I think both closeted kids and religious communities under surveillance are subject to pressures that restricts individual freedom. When I imagined the characters and the film, I saw someone looking over their shoulder, feeling like their troubles had just doubled when they learned the cops were watching, knowing all the while that their parents were already watching them, expecting them to be something they’re not. The pressures felt parallel and overlapping. Personally I’ve had a bone to pick with paternalism in all its forms. That may be one of the biggest things I personally share with the story that drew me to the film.

You’ve also said that you were inspired to incorporate the FBI element when you read about the NYPD’s surveillance of Muslim communities, and that you interviewed a number of people who “may or may not have been under surveillance” by the NYPD. Can you tell me a little bit more about the research? (Were the FBI surveillance and interview practices we see in the film also researched, or more imagined for dramatic expediency?)

The FBI tactics and language in the film were researched largely through news accounts of the ways surveillance was carried out and partially through communication with Muslim young men and women who believed they were under surveillance.
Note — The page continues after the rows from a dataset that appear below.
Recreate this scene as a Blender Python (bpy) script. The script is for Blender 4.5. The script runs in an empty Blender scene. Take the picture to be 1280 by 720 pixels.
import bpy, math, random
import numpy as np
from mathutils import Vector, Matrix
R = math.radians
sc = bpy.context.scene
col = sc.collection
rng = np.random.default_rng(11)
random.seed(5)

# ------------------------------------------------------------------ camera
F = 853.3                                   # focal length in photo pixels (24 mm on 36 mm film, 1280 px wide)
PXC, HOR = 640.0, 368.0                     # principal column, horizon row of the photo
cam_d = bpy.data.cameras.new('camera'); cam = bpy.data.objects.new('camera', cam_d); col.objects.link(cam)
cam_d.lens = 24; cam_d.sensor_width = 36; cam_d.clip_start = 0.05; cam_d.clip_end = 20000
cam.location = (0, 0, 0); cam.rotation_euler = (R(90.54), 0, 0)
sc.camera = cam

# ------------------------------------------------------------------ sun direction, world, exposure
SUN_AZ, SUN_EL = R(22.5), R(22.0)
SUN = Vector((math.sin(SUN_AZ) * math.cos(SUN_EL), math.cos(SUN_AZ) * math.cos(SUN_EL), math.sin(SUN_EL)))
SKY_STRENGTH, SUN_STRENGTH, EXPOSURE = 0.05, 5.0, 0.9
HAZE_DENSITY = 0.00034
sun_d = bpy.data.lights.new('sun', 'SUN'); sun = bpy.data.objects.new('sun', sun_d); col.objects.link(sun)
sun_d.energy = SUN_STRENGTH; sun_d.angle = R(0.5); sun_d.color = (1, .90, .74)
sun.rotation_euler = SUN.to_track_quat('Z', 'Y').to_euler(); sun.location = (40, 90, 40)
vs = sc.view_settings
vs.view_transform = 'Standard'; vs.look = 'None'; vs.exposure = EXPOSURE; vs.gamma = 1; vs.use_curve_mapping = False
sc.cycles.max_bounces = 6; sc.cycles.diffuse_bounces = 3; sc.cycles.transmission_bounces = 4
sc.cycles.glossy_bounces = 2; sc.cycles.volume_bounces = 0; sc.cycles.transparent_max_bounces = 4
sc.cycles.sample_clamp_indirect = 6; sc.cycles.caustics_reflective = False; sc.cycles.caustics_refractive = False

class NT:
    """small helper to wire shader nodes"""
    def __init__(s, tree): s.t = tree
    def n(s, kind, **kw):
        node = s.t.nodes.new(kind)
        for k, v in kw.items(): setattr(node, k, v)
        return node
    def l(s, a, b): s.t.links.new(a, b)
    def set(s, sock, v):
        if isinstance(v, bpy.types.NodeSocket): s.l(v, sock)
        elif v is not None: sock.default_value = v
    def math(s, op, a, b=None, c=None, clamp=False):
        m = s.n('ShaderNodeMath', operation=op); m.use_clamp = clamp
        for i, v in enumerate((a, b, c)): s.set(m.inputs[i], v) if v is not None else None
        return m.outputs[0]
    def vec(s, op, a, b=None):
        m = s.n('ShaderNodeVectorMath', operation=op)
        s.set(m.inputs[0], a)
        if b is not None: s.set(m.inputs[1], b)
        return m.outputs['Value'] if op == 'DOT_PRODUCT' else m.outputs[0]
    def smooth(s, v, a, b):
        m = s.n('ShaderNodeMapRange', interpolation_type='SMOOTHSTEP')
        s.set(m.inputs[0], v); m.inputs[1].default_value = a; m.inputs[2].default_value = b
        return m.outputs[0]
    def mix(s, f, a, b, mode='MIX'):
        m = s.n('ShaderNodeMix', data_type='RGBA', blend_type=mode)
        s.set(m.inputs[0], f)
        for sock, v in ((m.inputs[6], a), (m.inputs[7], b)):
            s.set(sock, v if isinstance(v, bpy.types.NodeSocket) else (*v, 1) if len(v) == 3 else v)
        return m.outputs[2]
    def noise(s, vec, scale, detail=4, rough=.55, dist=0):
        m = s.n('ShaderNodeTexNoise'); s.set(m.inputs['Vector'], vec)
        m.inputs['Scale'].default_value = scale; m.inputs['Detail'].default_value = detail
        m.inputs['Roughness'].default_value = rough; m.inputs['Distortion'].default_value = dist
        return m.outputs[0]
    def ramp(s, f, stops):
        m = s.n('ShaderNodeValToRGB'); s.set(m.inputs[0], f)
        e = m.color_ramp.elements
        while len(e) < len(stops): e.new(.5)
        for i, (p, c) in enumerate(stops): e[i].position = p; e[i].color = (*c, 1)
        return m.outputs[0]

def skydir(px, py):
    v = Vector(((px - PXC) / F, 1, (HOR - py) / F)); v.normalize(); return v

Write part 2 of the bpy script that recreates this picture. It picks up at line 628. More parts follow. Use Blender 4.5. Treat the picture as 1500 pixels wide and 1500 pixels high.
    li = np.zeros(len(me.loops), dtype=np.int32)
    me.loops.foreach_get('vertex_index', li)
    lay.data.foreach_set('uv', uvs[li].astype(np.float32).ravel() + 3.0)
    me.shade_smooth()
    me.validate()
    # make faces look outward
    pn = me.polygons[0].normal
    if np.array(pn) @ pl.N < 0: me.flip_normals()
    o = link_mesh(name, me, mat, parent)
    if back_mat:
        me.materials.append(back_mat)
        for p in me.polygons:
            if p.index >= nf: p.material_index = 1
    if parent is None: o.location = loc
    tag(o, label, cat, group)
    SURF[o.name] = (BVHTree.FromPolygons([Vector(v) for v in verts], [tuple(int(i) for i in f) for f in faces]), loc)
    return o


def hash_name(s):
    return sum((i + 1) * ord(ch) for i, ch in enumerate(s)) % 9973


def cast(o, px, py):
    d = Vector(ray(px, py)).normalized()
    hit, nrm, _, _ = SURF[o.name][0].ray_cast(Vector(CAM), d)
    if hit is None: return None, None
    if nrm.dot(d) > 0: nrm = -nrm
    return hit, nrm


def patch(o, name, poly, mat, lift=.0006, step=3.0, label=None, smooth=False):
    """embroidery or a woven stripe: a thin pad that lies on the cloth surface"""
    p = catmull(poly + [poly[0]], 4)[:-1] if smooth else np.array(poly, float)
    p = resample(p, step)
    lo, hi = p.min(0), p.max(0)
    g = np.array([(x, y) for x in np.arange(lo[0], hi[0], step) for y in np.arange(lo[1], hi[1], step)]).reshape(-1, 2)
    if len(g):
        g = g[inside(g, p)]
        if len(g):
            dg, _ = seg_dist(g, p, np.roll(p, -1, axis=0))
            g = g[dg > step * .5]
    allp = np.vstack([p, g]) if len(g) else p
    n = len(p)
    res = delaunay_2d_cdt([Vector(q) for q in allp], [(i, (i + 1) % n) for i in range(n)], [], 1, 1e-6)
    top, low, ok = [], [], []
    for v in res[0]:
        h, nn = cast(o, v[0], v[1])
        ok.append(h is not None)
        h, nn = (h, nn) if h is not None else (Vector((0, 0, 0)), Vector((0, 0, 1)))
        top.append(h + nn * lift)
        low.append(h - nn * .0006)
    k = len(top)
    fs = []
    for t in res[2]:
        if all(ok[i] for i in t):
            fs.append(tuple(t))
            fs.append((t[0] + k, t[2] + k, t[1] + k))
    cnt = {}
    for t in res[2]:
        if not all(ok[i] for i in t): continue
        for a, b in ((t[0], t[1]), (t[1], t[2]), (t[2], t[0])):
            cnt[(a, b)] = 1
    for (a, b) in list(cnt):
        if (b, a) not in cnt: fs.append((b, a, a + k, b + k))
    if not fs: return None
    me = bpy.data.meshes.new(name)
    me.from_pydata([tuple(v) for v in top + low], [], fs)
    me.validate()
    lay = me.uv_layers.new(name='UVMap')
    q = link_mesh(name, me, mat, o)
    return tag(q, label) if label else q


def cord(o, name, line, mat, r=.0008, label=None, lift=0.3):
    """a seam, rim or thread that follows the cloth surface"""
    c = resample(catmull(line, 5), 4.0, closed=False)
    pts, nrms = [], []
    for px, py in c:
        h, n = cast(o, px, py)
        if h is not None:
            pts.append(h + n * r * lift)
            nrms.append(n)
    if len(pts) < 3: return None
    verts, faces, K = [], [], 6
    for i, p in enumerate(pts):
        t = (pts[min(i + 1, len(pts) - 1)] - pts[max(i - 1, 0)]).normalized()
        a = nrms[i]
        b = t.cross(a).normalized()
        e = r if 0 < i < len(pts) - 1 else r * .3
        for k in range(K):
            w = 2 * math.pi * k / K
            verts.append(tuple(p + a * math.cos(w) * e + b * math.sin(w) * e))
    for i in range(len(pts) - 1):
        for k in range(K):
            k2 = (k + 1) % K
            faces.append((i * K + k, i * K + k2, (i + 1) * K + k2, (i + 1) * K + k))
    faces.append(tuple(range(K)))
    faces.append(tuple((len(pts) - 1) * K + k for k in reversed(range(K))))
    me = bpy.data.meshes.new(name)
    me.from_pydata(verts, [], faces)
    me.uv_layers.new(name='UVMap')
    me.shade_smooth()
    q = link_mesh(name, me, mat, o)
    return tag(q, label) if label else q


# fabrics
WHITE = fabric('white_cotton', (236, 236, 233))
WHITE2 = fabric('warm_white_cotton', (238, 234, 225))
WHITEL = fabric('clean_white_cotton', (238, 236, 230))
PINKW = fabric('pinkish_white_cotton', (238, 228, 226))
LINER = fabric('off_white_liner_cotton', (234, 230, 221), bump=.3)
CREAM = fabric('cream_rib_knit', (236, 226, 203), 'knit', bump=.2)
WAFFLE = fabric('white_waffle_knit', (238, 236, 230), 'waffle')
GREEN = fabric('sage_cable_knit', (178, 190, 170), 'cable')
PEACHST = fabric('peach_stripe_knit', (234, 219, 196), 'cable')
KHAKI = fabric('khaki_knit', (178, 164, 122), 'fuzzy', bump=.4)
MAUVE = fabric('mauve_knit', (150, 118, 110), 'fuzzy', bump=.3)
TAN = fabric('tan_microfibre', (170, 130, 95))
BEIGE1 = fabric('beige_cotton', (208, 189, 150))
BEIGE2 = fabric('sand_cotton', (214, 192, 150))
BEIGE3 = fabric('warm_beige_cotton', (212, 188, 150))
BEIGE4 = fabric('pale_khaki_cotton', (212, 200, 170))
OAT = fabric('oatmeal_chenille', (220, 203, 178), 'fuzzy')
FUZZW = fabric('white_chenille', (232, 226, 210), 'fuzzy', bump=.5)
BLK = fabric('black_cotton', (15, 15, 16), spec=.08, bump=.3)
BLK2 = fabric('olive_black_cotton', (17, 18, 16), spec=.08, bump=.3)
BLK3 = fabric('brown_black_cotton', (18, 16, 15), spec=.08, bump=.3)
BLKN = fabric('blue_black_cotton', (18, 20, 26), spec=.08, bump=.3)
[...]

I think, for a long time, part of the idea was to simply create a sense that the Muslim community was being watched. The surveillance wasn’t completely clandestine. FBI agents would basically go door to door to “get to know the neighborhood” in a strange and menacing reminder of their presence.

The NYPD was also surveilling student groups at Yale when I was an undergrad there, and some of my friends were a part of those groups. There’s no proof there was an undercover presence there but there is an internal report that an undercover cop infiltrated a Muslim student organization at City College of New York and went on a white water rafting trip with the members of the group. I find that so disturbing.

What were the challenges of writing teenaged characters (and black, closeted, Muslim teens at that)?

I wanted them to be smart, smarter than teen characters usually are in films, but not annoying or mouthpieces for me, or too smart that they didn’t make mistakes that would allow for dramatic conflicts. I’m a private tutor on the side, so I’ve worked with a lot of teens this age, and I was excited to depict how eager they can be to wax philosophical, to grind their intellectual ax against any topic. And in high school my favorite thing was to get out of the house and sneak around with my friends, so that was a feeling I wanted to bottle somehow.

Tell me about casting—what sold you on Curtiss Cook Jr. and Kerwin Johnson Jr. as Naz and Maalik?

I saw about 100 young men for the roles and the decision came down to personality: Curtiss has a natural charisma; Kerwin exudes kindness. Both of them are so handsome. I could immediately imagine them in love. They gave great auditions and callbacks, and once I cast them I was relieved that they were already so connected to themes of spirituality and family. They were both very funny and clever collaborators who gave the film a huge amount of its life.

Local viewers, who recognize all the Bed-Stuy and Fort Greene locations, will appreciate that gentrification is a concern in the film—the characters encounter people from different socioeconomic backgrounds, and talk about condos. Does the concern with gentrification dovetail with the sense of surveillance and guilt, for you? That everything about these kids’ lives is somehow contested, politicized?

The anti-gentrification themes of the film may be a challenge for some audiences. Many other issues at play may not directly relate to their lives, but increasingly those who live in NYC or other large cities will have to make a decision about gentrification. It dovetails with the other conflicts of the movie in that I was excited to let the film survey enough topics that everyone is a bit uncomfortable by the end. And, although it’s hard to reduce this down to a short answer, to some degree, every major aspect of these characters’ lives is politicized. It’s a privilege to be carefree, and while the characters do get to experience that for a bit through being alone together, all too quickly they’re yanked out of their happiness and back into the various other obstacles of their lives.